[Entries with scene source code]
○ ○ ○

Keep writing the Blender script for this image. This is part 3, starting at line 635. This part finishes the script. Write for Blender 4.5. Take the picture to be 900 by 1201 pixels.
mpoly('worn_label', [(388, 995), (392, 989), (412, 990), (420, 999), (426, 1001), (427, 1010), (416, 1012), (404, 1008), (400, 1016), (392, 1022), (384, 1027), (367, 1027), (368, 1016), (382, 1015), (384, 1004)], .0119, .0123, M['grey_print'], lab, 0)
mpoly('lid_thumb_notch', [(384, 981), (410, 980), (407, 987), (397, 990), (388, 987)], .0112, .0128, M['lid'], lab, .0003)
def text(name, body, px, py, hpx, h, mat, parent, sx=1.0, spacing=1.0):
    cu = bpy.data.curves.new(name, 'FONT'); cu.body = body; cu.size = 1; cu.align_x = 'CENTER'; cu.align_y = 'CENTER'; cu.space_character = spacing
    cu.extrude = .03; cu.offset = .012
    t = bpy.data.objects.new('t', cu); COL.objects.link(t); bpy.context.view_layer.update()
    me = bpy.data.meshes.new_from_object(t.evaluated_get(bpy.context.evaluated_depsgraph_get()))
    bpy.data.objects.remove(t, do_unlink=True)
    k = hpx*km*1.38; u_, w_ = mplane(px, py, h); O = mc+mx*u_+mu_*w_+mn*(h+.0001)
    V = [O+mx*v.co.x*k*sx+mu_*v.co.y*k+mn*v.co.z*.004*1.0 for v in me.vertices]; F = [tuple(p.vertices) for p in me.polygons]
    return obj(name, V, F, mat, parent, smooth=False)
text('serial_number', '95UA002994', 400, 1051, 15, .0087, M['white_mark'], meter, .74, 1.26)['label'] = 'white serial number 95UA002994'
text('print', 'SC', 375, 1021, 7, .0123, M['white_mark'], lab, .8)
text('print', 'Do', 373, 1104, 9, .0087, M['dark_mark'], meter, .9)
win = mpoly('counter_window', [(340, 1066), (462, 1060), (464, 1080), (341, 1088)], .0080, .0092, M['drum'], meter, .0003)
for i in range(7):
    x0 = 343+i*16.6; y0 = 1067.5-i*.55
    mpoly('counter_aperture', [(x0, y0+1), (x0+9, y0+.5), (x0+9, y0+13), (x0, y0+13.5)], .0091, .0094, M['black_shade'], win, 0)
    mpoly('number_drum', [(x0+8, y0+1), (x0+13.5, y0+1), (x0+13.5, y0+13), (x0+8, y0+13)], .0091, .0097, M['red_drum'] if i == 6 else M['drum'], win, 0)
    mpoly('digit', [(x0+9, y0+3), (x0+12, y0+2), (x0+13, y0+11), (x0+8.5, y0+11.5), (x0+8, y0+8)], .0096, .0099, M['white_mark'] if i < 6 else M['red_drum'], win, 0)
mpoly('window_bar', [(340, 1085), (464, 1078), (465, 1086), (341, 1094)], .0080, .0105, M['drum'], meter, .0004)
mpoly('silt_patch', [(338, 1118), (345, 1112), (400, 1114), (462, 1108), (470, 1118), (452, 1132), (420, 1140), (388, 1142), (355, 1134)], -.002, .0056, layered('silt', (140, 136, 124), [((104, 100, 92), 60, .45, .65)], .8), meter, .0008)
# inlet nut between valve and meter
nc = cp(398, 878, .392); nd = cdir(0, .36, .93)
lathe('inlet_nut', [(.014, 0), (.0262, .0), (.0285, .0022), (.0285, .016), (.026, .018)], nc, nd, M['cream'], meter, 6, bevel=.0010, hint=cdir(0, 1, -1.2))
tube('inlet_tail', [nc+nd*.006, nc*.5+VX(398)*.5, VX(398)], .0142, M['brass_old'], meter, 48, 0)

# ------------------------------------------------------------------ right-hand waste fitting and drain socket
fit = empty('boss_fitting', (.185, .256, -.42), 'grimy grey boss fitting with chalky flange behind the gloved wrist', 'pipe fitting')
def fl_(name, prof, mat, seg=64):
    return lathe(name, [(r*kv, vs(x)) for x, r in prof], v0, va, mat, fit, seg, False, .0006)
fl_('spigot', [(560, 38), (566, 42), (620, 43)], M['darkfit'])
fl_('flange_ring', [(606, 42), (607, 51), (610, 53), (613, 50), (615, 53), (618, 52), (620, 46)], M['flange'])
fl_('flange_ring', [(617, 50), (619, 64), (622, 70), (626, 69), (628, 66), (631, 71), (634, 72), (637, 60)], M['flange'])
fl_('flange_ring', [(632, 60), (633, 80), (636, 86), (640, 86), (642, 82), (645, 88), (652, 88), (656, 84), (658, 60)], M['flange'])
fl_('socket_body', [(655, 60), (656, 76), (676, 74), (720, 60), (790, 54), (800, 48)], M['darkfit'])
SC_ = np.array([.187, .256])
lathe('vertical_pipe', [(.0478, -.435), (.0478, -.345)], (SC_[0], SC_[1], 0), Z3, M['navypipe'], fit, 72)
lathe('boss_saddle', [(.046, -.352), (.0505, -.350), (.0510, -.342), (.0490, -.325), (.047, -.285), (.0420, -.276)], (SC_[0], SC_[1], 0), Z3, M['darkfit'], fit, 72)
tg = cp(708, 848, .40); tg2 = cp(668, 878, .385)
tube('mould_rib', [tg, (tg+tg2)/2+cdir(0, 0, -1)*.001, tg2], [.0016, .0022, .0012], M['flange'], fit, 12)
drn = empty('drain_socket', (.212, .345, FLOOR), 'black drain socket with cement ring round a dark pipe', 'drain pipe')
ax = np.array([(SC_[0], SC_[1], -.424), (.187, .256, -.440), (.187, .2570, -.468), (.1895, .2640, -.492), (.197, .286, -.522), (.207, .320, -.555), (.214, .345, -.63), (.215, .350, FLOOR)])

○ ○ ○

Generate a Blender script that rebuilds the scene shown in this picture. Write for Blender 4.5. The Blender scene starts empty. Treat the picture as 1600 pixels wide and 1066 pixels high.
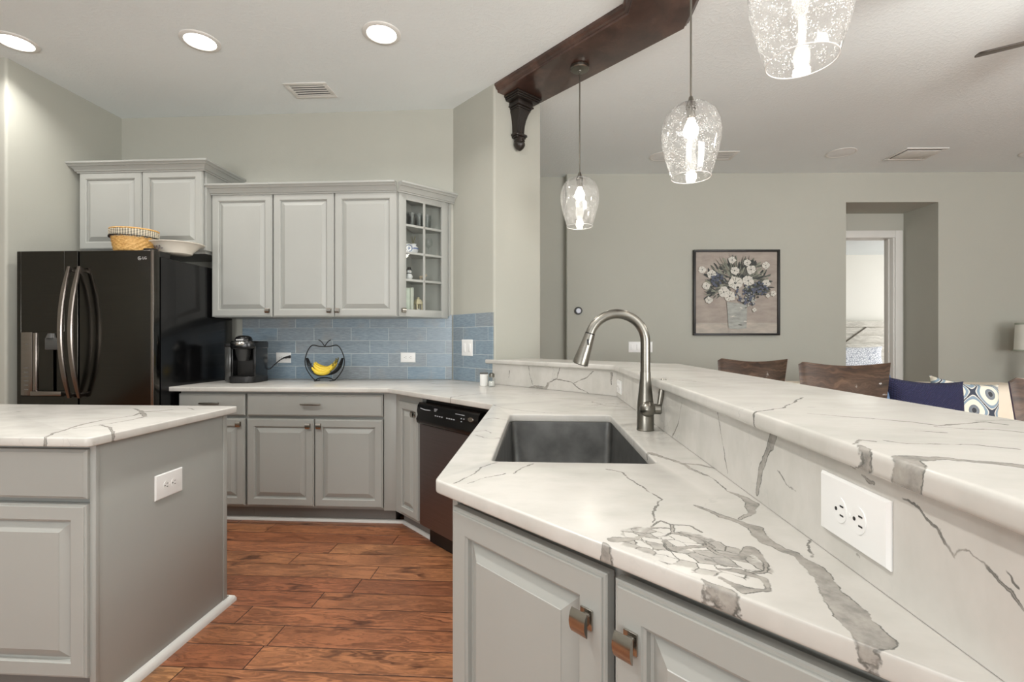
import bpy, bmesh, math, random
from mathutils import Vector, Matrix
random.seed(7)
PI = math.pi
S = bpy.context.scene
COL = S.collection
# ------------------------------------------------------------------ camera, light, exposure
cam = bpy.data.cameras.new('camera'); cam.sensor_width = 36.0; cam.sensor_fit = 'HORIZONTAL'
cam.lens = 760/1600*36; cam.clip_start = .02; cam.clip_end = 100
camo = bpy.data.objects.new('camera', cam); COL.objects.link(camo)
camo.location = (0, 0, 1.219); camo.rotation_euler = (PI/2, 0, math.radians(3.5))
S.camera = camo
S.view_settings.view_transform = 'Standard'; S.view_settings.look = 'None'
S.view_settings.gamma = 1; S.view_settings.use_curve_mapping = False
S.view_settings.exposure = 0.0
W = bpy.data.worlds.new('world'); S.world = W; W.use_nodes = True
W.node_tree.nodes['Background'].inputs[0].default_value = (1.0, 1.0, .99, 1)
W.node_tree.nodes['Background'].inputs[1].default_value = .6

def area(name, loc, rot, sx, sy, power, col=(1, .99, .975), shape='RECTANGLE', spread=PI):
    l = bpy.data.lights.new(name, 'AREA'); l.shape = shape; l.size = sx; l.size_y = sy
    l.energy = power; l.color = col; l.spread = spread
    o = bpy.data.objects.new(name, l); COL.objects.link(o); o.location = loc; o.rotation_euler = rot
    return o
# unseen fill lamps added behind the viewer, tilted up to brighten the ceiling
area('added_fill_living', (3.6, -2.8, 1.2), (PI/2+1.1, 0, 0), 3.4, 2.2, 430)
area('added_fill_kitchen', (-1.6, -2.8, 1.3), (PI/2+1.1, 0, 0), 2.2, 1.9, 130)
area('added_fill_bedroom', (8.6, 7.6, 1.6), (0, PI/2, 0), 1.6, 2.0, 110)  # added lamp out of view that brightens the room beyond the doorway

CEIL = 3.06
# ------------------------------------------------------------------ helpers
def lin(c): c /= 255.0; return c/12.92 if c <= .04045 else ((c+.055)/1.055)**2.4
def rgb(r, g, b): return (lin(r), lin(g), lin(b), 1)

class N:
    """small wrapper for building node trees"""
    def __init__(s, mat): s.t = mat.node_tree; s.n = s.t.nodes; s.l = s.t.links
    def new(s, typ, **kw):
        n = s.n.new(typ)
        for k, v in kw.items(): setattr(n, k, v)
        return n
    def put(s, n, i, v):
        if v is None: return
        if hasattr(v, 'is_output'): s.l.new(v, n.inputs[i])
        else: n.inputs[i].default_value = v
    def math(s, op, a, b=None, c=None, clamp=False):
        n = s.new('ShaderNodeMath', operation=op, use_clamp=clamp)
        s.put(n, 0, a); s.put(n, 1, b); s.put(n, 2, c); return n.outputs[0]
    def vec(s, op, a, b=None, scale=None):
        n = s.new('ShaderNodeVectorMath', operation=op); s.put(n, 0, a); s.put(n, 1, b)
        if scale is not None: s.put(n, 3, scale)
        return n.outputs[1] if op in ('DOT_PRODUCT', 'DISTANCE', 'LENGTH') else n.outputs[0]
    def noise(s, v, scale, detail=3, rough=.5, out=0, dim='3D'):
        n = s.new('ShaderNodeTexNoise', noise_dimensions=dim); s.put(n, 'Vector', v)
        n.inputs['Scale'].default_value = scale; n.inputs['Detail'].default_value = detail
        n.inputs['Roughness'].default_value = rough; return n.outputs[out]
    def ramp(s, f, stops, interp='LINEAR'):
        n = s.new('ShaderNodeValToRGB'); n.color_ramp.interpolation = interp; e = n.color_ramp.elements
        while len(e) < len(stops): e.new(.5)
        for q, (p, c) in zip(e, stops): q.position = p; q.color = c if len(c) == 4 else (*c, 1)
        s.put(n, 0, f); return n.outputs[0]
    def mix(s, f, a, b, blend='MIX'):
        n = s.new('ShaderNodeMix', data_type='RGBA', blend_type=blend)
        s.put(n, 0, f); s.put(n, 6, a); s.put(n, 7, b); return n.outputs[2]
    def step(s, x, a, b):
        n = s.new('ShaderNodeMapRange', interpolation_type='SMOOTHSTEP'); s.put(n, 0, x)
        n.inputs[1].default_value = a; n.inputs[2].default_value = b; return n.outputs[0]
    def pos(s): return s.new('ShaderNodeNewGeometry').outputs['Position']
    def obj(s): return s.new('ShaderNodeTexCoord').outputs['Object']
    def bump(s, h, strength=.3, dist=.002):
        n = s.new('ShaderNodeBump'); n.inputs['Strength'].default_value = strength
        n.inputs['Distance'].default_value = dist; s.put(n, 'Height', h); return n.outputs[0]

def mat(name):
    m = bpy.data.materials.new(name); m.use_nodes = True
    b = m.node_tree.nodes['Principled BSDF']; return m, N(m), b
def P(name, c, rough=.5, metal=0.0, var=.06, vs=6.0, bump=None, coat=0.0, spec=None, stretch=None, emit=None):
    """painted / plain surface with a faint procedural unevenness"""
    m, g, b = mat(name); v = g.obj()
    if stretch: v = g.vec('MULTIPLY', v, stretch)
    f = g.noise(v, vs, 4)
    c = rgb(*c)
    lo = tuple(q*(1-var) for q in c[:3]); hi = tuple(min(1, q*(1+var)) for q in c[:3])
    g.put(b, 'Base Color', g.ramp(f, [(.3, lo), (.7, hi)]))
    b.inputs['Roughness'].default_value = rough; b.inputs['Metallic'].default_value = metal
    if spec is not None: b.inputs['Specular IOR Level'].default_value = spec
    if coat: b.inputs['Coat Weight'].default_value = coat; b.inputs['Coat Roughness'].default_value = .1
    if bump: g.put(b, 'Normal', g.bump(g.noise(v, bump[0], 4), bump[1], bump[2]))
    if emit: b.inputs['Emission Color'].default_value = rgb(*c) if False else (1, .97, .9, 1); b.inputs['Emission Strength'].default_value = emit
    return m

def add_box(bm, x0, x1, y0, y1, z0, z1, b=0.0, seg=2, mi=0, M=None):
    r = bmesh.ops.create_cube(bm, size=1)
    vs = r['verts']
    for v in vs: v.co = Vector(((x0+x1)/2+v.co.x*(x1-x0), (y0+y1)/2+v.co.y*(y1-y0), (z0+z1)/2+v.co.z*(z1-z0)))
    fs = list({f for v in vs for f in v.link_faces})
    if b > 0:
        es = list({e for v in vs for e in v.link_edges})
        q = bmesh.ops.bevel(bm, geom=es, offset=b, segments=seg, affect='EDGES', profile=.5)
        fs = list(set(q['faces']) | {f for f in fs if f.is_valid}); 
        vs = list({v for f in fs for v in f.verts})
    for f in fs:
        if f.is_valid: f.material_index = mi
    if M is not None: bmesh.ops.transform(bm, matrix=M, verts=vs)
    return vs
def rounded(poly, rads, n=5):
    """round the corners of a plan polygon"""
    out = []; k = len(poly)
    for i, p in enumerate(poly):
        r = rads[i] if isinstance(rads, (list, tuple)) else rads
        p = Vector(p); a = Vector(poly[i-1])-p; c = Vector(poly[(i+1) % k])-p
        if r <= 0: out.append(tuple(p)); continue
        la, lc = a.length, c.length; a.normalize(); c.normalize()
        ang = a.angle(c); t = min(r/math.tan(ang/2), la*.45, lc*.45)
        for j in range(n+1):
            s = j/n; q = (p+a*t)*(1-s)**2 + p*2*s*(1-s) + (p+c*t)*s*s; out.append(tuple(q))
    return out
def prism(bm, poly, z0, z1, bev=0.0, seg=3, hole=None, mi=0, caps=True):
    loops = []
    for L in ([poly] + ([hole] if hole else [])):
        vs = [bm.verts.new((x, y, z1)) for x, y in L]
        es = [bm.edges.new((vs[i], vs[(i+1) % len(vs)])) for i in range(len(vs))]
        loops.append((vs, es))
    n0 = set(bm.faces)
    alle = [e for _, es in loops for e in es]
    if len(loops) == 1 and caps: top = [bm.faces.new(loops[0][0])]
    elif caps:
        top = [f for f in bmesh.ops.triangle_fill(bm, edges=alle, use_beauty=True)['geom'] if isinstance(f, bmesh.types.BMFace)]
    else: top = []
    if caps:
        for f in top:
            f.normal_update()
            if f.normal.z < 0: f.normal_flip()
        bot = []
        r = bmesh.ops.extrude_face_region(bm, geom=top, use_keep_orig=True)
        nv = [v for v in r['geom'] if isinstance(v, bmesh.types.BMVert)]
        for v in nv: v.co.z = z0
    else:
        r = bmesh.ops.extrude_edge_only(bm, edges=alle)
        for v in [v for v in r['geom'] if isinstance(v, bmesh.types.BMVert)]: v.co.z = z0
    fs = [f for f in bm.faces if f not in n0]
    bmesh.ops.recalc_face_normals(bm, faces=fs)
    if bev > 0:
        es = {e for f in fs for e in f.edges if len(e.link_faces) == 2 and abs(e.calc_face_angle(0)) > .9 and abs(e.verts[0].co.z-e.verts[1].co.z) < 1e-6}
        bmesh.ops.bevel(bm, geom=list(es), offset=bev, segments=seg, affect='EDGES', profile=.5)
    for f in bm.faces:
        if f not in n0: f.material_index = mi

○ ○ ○

> [REQUIREMENT]:
What's needed is an exact copy of the records above from the line containing "Generate a Blender" down to the line containing "def rgb(r, g, b): return", both included, without any pictures.

> [EXERCISE RESPONSE]:
Generate a Blender script that rebuilds the scene shown in this picture. Write for Blender 4.5. The Blender scene starts empty. Treat the picture as 1600 pixels wide and 1066 pixels high.
import bpy, bmesh, math, random
from mathutils import Vector, Matrix
random.seed(7)
PI = math.pi
S = bpy.context.scene
COL = S.collection
# ------------------------------------------------------------------ camera, light, exposure
cam = bpy.data.cameras.new('camera'); cam.sensor_width = 36.0; cam.sensor_fit = 'HORIZONTAL'
cam.lens = 760/1600*36; cam.clip_start = .02; cam.clip_end = 100
camo = bpy.data.objects.new('camera', cam); COL.objects.link(camo)
camo.location = (0, 0, 1.219); camo.rotation_euler = (PI/2, 0, math.radians(3.5))
S.camera = camo
S.view_settings.view_transform = 'Standard'; S.view_settings.look = 'None'
S.view_settings.gamma = 1; S.view_settings.use_curve_mapping = False
S.view_settings.exposure = 0.0
W = bpy.data.worlds.new('world'); S.world = W; W.use_nodes = True
W.node_tree.nodes['Background'].inputs[0].default_value = (1.0, 1.0, .99, 1)
W.node_tree.nodes['Background'].inputs[1].default_value = .6

def area(name, loc, rot, sx, sy, power, col=(1, .99, .975), shape='RECTANGLE', spread=PI):
    l = bpy.data.lights.new(name, 'AREA'); l.shape = shape; l.size = sx; l.size_y = sy
    l.energy = power; l.color = col; l.spread = spread
    o = bpy.data.objects.new(name, l); COL.objects.link(o); o.location = loc; o.rotation_euler = rot
    return o
# unseen fill lamps added behind the viewer, tilted up to brighten the ceiling
area('added_fill_living', (3.6, -2.8, 1.2), (PI/2+1.1, 0, 0), 3.4, 2.2, 430)
area('added_fill_kitchen', (-1.6, -2.8, 1.3), (PI/2+1.1, 0, 0), 2.2, 1.9, 130)
area('added_fill_bedroom', (8.6, 7.6, 1.6), (0, PI/2, 0), 1.6, 2.0, 110)  # added lamp out of view that brightens the room beyond the doorway

CEIL = 3.06
# ------------------------------------------------------------------ helpers
def lin(c): c /= 255.0; return c/12.92 if c <= .04045 else ((c+.055)/1.055)**2.4
def rgb(r, g, b): return (lin(r), lin(g), lin(b), 1)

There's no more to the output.